(Data excerpt):
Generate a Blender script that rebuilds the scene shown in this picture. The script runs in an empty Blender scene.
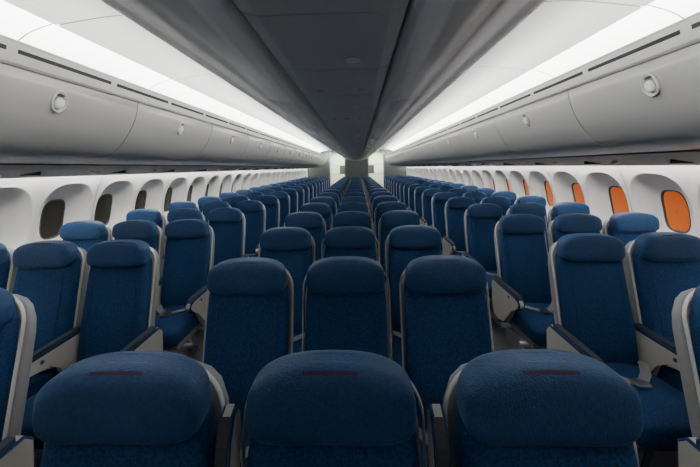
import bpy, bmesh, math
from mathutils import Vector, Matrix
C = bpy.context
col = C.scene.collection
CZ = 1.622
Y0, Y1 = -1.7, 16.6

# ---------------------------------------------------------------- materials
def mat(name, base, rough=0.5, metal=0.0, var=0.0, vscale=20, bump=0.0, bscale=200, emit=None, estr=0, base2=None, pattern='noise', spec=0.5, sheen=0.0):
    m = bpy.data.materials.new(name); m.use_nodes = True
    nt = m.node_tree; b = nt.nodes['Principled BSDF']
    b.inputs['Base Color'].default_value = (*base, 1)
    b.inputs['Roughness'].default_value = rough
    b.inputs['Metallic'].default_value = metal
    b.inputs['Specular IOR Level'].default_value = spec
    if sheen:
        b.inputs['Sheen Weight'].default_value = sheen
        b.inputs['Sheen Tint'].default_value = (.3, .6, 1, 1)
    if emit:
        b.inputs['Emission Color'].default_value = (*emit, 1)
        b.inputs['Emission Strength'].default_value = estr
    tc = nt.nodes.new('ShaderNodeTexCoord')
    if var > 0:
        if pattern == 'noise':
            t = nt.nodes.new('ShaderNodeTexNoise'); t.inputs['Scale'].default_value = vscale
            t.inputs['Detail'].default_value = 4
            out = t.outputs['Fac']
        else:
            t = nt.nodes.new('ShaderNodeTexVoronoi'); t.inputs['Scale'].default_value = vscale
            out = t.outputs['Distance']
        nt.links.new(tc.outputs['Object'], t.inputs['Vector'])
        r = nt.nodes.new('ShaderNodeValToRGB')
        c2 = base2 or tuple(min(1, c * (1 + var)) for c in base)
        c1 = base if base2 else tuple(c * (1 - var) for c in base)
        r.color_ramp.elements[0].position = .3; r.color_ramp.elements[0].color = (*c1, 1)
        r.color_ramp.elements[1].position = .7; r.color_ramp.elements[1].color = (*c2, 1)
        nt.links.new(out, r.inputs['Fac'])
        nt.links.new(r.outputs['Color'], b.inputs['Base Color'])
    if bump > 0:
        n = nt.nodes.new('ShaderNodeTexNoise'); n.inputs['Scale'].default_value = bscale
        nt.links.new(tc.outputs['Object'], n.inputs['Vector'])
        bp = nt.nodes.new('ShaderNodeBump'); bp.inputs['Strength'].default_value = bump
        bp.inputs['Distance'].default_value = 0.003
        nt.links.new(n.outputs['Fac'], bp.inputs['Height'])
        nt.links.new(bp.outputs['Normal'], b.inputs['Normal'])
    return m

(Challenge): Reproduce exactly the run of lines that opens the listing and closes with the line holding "Y0, Y1 = -1.7, 16.6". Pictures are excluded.

(Written solution):
Generate a Blender script that rebuilds the scene shown in this picture. The script runs in an empty Blender scene.
import bpy, bmesh, math
from mathutils import Vector, Matrix
C = bpy.context
col = C.scene.collection
CZ = 1.622
Y0, Y1 = -1.7, 16.6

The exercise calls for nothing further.